As for the film itself, it starts with a funny and exciting chase across the Arizona desert when the action is suddenly transported to Mars which looks realistic (although I’ve never been). Carter meets a Thark which are well designed creatures with a well thought out an interesting culture and story. From then on, I kind of lost interest in the story. Carter meets a beautiful princess (Lynn Collins) who is on one side of the war and he decides to help her. The problem is that you learn very little about the two cultures involved in the Civil War. You have no real reason for backing one over the other except one has a beautiful princess while the other has Dominic West in Xena the Warrior Princess’ hand me downs and a blue laser weapon.

The large battle scenes lack the heat, intensity and passion of say Helms Deep in The Lord of the Rings and are over in a matter of seconds. And because you know so little about the protagonists, they just feel like faceless pixels. The entire quest theme of the film is flat and dull. Carter spends much of the film trying to get back to Earth but the character isn’t interesting enough for you to care if he does or not. The costumes the human like character wear feel very Conan the Barbarian and as a result feel a bit dated and cheap. The film isn’t camp enough to pull the look of the costume off. On the plus side, the design of the film as a whole is excellent.

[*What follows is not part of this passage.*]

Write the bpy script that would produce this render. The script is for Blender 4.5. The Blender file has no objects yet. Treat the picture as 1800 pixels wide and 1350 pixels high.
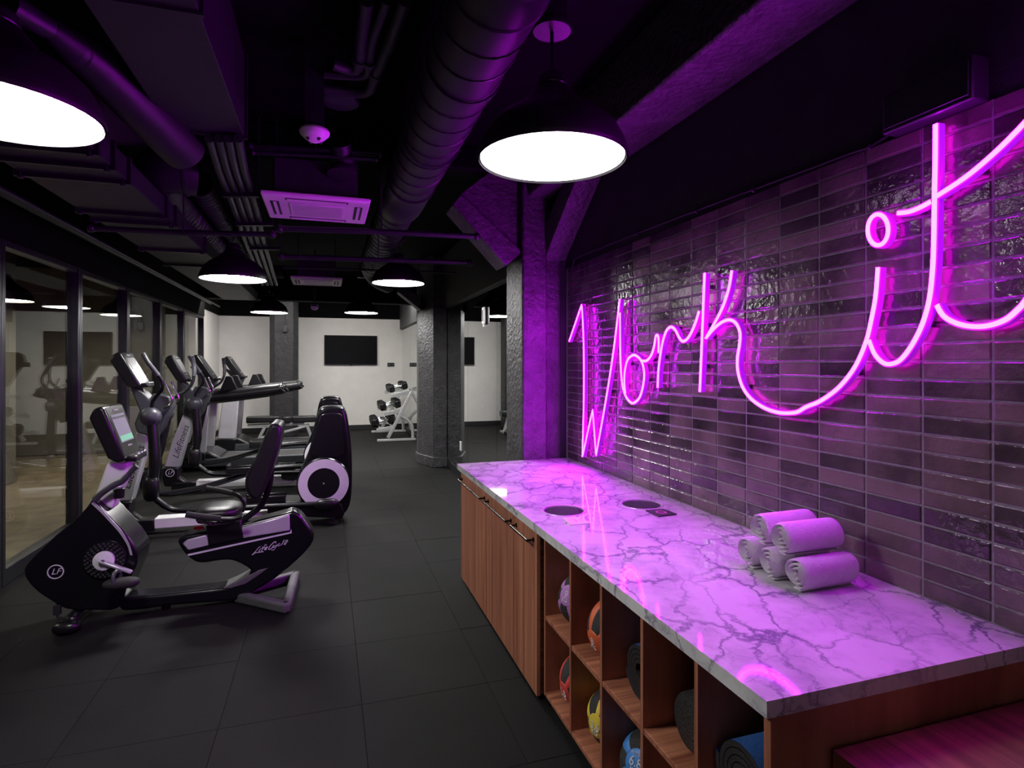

The CGI is also excellent. As I mentioned, the non humanoid aliens look terrific, as does their pet, a dog like creature that happens to be the highlight of the film. The cities look detailed and sumptuous and the ships feel mechanical and real. Unfortunately the film reminded me too much of other, better films such as Star Wars and Gladiator and that just made me think “why am I not watching those instead?”


While the film is really just a simple love story intertwined with the search for ones identity, it is complicated quite a bit by the number of names, species and words which the script creates. Some people have complained about this and while it is a bit confusing and off-putting at times people forgave Star Wars its Jedi, Sith and Midiclorians and Harry Potter’s Dementors, Muggles and Horcruxes so perhaps John Carter deserves a break in this respect. Perhaps the reason it has got so much flack for its Tharks, Xavarians and Sab Thans is because the story isn’t compelling enough for the audience to want to take notice of what all of those things are and understand what they mean. The script itself is ok but hardly in Sorkin territory. There is quite a bit of cheesy dialogue. Usually I’d overlook that in an action sci-fi film but when the writer has also been responsible for penning Toy Story, Finding Nemo and Wall:E its inexcusable. Andrew Stanton is better than that. His scripts are usually funny, flowing and flawless but that is not the case here.

Taylor Kitch is well cast as John Carter. He pulls of the Civil War veteran part of the role well and his confusion on Mars is funny while he is great in the action sequences. Lynn Collins, although beautiful is wooden as Princess Dejah and Dominic West seems to be playing the bad guy with Flash Gordon levels of camp which unfortunately the rest of the film doesn’t have. Perhaps it would have benefited from not taking itself so seriously. Willem Defoe is great as Tars the Thark and Samantha Morton equally excels as his daughter Sola. Mark Strong is scary and intimidating as bad guy Matai Shang. Andrew Stanton’s direction is better than his writing. He makes the leap from animation to live action well and has created a believable world populated at least in part with interesting creatures and characters.

In the end, the film didn’t keep my attention for long enough and the characters lacked the depth to make me worry about their fate. It ends very strongly though and I would go back to the world for a sequel.    

5/10
  •  Additional - I have no opinion about the 3D in the film as I've given up with 3D on the whole and saw it in 2D. I'm fed up of paying more for an inferior product.